(Entries with scene source code)
------

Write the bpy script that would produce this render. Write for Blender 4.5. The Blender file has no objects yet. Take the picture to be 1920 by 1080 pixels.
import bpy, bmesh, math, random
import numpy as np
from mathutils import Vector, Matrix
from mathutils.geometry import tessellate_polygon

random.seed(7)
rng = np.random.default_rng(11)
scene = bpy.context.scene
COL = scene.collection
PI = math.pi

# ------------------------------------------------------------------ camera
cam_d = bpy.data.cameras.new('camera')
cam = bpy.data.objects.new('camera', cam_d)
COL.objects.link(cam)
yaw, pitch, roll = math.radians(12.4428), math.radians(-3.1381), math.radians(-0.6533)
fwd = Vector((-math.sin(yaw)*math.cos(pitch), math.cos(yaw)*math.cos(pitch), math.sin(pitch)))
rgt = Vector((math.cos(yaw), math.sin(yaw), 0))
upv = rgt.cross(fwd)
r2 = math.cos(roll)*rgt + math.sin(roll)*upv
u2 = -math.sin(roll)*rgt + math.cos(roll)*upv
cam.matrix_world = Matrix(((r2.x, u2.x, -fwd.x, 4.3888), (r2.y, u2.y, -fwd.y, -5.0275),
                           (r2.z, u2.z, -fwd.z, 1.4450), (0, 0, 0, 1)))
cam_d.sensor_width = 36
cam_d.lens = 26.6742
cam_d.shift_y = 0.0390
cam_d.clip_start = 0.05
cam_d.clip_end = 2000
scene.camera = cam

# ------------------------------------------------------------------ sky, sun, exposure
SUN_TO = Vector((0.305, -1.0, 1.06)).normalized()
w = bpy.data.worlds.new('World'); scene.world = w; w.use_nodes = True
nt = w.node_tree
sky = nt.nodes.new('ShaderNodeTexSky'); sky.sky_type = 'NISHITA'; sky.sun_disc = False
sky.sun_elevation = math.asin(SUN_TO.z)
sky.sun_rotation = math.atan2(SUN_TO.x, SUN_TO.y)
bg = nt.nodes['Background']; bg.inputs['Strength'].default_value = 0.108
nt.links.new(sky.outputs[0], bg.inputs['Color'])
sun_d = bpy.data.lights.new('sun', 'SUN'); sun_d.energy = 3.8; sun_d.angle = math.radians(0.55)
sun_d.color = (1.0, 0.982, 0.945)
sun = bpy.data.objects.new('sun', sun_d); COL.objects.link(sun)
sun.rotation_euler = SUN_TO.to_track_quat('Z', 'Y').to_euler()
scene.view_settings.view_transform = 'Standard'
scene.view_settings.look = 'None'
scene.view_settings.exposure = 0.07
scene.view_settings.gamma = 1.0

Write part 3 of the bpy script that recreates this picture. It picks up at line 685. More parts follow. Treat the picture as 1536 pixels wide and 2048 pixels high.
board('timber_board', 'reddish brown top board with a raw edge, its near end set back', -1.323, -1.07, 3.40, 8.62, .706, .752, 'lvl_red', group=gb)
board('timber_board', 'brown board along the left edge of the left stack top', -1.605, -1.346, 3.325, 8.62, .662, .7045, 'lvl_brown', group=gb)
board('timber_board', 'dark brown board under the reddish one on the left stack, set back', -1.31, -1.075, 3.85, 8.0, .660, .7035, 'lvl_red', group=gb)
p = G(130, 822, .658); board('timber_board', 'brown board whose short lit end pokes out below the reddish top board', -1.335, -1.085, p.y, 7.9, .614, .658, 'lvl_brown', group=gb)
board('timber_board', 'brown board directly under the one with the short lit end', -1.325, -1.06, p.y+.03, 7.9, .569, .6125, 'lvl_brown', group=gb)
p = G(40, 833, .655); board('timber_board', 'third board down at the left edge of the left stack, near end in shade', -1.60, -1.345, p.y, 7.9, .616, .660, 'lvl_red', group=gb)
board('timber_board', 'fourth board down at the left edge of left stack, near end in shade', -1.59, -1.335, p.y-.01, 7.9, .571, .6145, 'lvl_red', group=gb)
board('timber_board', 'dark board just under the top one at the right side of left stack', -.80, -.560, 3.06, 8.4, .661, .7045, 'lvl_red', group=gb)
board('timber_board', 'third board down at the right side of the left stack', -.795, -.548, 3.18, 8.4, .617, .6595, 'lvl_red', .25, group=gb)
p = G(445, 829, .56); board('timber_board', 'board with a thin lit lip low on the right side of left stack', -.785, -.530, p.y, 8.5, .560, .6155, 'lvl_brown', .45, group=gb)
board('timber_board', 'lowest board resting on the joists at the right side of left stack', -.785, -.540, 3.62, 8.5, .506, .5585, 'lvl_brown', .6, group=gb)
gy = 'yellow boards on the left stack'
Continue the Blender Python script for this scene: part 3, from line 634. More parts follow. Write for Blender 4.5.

------

Stop after the line containing "scene.camera = cam": print exactly the lines from the start of the entries above up to it, that line included.

Write the bpy script that would produce this render. Write for Blender 4.5. The Blender file has no objects yet. Take the picture to be 1920 by 1080 pixels.
import bpy, bmesh, math, random
import numpy as np
from mathutils import Vector, Matrix
from mathutils.geometry import tessellate_polygon

random.seed(7)
rng = np.random.default_rng(11)
scene = bpy.context.scene
COL = scene.collection
PI = math.pi

# ------------------------------------------------------------------ camera
cam_d = bpy.data.cameras.new('camera')
cam = bpy.data.objects.new('camera', cam_d)
COL.objects.link(cam)
yaw, pitch, roll = math.radians(12.4428), math.radians(-3.1381), math.radians(-0.6533)
fwd = Vector((-math.sin(yaw)*math.cos(pitch), math.cos(yaw)*math.cos(pitch), math.sin(pitch)))
rgt = Vector((math.cos(yaw), math.sin(yaw), 0))
upv = rgt.cross(fwd)
r2 = math.cos(roll)*rgt + math.sin(roll)*upv
u2 = -math.sin(roll)*rgt + math.cos(roll)*upv
cam.matrix_world = Matrix(((r2.x, u2.x, -fwd.x, 4.3888), (r2.y, u2.y, -fwd.y, -5.0275),
                           (r2.z, u2.z, -fwd.z, 1.4450), (0, 0, 0, 1)))
cam_d.sensor_width = 36
cam_d.lens = 26.6742
cam_d.shift_y = 0.0390
cam_d.clip_start = 0.05
cam_d.clip_end = 2000
scene.camera = cam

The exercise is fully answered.